Speaker
Description
Venus at ultraviolet (UV) wavelengths exhibits distinct light and dark markings (Rossow et al., 1980). The discovery of sulfur dioxide ($SO_2$) using a ground-based high resolution spectrometer explained Venus’ albedo at wavelengths < 320 nm but not these dark markings at 320-500 nm (Esposito et al., 1979; Pollack et al.; 1980, Pérez-Hoyos et al., 2018). So at least one other absorber must be important at these wavelengths.

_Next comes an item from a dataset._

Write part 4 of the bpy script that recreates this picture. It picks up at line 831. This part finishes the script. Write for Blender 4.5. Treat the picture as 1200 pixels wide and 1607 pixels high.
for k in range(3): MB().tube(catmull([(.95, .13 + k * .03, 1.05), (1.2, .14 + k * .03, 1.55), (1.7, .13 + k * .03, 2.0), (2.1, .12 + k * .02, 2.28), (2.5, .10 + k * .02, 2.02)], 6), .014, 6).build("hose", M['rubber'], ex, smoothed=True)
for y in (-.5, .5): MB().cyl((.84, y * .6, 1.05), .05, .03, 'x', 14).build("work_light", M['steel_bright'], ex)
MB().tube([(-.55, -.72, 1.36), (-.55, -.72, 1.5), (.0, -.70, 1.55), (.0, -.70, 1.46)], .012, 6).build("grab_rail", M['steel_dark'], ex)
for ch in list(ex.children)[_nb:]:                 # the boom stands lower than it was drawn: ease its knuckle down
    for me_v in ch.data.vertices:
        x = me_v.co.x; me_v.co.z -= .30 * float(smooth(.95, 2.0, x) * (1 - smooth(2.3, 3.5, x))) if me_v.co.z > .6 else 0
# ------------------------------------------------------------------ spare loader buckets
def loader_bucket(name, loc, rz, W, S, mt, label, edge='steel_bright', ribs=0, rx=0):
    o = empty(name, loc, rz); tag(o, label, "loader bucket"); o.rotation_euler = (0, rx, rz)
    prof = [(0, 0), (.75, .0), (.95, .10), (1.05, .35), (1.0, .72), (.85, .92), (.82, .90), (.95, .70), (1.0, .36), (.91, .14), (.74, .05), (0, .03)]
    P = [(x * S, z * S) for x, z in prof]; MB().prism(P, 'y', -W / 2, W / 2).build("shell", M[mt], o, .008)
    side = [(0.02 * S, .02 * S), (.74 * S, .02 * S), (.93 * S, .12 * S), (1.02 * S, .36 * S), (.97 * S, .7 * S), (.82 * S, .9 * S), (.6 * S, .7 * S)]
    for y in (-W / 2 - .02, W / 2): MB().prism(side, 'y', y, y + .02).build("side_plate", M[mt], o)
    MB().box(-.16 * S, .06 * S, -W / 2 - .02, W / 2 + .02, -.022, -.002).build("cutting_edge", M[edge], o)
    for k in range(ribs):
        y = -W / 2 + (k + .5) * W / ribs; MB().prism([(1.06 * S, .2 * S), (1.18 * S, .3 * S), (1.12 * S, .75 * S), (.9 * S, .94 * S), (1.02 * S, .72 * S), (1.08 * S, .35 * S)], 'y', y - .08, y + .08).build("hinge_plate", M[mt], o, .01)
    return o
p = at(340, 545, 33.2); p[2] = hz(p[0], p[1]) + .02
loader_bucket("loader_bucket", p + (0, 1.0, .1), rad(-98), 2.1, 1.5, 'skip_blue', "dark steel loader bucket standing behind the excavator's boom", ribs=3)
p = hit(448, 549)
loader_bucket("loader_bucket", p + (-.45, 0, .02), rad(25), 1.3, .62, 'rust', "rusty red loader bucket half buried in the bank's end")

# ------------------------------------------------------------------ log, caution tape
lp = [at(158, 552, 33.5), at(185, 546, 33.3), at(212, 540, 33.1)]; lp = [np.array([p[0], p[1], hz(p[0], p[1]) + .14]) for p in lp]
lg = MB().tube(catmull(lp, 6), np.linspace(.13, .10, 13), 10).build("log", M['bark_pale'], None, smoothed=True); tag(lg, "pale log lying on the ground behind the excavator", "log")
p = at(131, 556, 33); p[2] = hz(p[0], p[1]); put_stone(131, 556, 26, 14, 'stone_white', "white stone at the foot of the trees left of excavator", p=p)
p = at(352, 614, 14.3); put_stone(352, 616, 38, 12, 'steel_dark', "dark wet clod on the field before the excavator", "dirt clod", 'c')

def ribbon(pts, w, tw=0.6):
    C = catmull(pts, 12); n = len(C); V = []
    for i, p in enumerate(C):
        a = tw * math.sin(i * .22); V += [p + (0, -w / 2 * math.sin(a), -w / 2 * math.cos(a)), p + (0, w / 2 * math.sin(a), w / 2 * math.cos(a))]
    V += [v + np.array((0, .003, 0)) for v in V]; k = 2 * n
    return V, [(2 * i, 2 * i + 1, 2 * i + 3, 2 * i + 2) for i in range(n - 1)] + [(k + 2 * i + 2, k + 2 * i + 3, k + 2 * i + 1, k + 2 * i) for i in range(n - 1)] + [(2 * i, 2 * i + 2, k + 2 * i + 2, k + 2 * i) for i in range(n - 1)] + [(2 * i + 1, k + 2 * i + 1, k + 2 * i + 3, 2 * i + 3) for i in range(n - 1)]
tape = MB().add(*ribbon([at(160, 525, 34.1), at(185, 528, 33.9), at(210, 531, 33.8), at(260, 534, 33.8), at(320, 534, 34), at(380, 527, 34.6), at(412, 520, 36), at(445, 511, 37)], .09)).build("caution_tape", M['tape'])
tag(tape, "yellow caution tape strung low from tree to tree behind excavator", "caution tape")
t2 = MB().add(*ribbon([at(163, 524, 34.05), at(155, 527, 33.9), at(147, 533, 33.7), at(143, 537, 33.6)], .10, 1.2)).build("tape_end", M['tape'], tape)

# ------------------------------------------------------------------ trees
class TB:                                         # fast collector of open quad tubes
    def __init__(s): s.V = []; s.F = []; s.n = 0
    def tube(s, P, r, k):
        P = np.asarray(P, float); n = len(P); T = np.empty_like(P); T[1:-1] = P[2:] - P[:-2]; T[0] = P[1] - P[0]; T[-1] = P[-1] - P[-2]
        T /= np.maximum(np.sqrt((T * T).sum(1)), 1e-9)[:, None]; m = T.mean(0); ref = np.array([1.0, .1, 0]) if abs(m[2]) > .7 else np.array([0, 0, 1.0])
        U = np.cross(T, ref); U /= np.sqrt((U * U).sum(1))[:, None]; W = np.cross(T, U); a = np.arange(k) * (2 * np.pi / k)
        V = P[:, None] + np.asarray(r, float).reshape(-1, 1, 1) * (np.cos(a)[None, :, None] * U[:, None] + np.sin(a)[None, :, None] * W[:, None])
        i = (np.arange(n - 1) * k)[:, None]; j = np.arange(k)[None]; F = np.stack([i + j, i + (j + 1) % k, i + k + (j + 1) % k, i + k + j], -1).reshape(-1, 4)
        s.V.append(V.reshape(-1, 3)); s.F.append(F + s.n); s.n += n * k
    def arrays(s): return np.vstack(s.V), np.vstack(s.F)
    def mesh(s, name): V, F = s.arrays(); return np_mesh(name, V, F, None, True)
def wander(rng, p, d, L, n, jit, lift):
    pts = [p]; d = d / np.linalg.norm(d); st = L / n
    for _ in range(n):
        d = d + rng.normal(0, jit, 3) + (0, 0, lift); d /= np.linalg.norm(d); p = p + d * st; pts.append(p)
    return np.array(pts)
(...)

Radiative balance simulations suggest this unidentified absorber is responsible for about half of the solar energy absorbed by Venus’ atmosphere (Titov et al., 2018). Polysulfur species ($S_x$) have been suggested but the pathway to how these polysulfur species are formed hasn’t been fully agreed on (Mills et al., 2007). Pinto et al. [2021] proposed the production rate of $S_x$ could be enhanced via production of disulfur, $S_2$, from photodissociation of SO dimer, $(SO)_2$. However, Francés-Monerris et al. [2022] found a much lower yield for $S_2$ from photodissociation of $(SO)_2$ in their ab initio simulations and proposed that $S_2$ production could be enhanced instead via disulfur oxide ($S_2O$) reacting with sulfur oxide, $SO$. The atmospheric model used by Francés-Monerris [2022] did not include all important feedback processes. This present work evaluates both the Pinto et al. [2021] and Francés-Monerris et al. [2022] pathways in a comprehensive 1-d photochemical model. This study demonstrates that elevated oxygen abundances suppress polysulfur formation in both the Pinto et al. [2021] and Francés-Monerris et al. [2022] pathways, resulting in optical depths for polysulfur that are too low to explain Venus’ “missing” UV absorber.